I had an interesting conversation with a writer friend when she read some of my comments on the romance genre. Some of my comments have been appreciative (think Georgette Heyer). Some critical (think, oh, Stephanie Meyer). Reading and editing.
"Do you think," she asked, "reading too many romances can set up a woman for unrealistic expectations about what a man can/will be like? Or—can reading too many make a woman harder to please in real life?"
I knew she was thinking about a story she was working on, but I tend to put things into my own perspective. I laughed. "I never thought—even in high school when I was romantically inclined—that my life was going to play out like a romance novel. So I'm probably not a good example. These days my attitude, generally, is I am just happy that people are reading. But we could throw the same question at movies, right?"
She said, "I grew up watching Doris Day and Rock Hudson frolic across the screen and thought the first time a guy said, 'I love you,' meant you had to marry him. That created problems when a guy told me that the first time and I was 15 years old. Of course, I did end up marrying him but not until I was 21."
I happen to know she's had a long and happy marriage.
"Perhaps," she went on, "I've spent more time with foolish young women than you have"—she's an active Sunday school teacher for teens—"but I've met way too many young women who have skewed ideas about love and romance."

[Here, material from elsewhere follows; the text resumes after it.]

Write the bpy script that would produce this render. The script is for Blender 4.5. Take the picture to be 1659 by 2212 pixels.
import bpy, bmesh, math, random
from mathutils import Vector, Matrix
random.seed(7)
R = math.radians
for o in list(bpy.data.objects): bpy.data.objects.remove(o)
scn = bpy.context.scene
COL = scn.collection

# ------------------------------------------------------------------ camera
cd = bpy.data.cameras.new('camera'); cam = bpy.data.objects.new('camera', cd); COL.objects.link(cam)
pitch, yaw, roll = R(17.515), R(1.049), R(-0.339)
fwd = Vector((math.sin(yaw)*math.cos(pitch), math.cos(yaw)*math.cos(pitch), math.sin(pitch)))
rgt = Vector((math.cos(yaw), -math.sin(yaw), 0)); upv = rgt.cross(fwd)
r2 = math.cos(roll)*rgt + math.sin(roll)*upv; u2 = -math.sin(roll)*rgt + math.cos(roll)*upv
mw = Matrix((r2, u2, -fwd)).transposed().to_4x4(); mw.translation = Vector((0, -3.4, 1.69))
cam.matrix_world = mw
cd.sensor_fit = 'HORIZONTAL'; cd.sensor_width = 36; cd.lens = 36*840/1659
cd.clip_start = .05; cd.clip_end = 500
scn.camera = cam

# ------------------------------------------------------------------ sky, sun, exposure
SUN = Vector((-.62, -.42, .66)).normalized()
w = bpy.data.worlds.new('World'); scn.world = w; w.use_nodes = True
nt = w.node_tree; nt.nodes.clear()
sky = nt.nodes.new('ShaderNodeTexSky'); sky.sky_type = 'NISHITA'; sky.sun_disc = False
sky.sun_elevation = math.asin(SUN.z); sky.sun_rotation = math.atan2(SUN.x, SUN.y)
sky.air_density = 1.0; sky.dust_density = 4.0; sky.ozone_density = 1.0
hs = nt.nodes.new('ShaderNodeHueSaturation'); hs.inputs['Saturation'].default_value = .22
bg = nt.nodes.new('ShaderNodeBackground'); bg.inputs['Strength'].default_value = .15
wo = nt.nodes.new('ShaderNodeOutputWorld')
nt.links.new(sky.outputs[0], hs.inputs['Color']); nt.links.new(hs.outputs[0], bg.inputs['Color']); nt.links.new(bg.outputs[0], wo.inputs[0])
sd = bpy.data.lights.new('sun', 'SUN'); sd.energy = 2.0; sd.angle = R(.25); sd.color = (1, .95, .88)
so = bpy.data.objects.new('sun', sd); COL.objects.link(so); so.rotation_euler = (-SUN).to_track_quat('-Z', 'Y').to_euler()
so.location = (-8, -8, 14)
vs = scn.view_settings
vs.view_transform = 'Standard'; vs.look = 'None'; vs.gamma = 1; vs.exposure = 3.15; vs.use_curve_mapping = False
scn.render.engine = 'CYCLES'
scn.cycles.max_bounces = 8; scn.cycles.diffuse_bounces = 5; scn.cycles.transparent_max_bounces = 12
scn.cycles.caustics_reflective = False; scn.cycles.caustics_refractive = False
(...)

But I have met a few of the type she knows. A woman I worked with in the '90s (she was about to hit thirty, an only child still living at home) actually read me a list of the qualities she thought her ideal man should or would have. I thought her list—they were requirements, actually—was, at best, emotionally immature and at worst never gonna happen.
I was in my early forties, divorced about five years, and, interestingly, I had given this concept some thought. You know, in the first couple years after the divorce when I was lonely, a little in shock, and waiting for that wedding-ring grove to disappear from my finger. What was important to me?
As usual, I process everything on paper, so, yes, I made a list. Short and sweet. In my next relationship, I wanted:
1) laughter,
2) intelligence, and
3) emotional intimacy.
Looks? Money? … not important.
But that's real-life stuff. The thing is, a novel is fiction and romance novels take it a step further to fantasy. Perhaps we need a packaging label, like they put on cigarettes, for the less wise?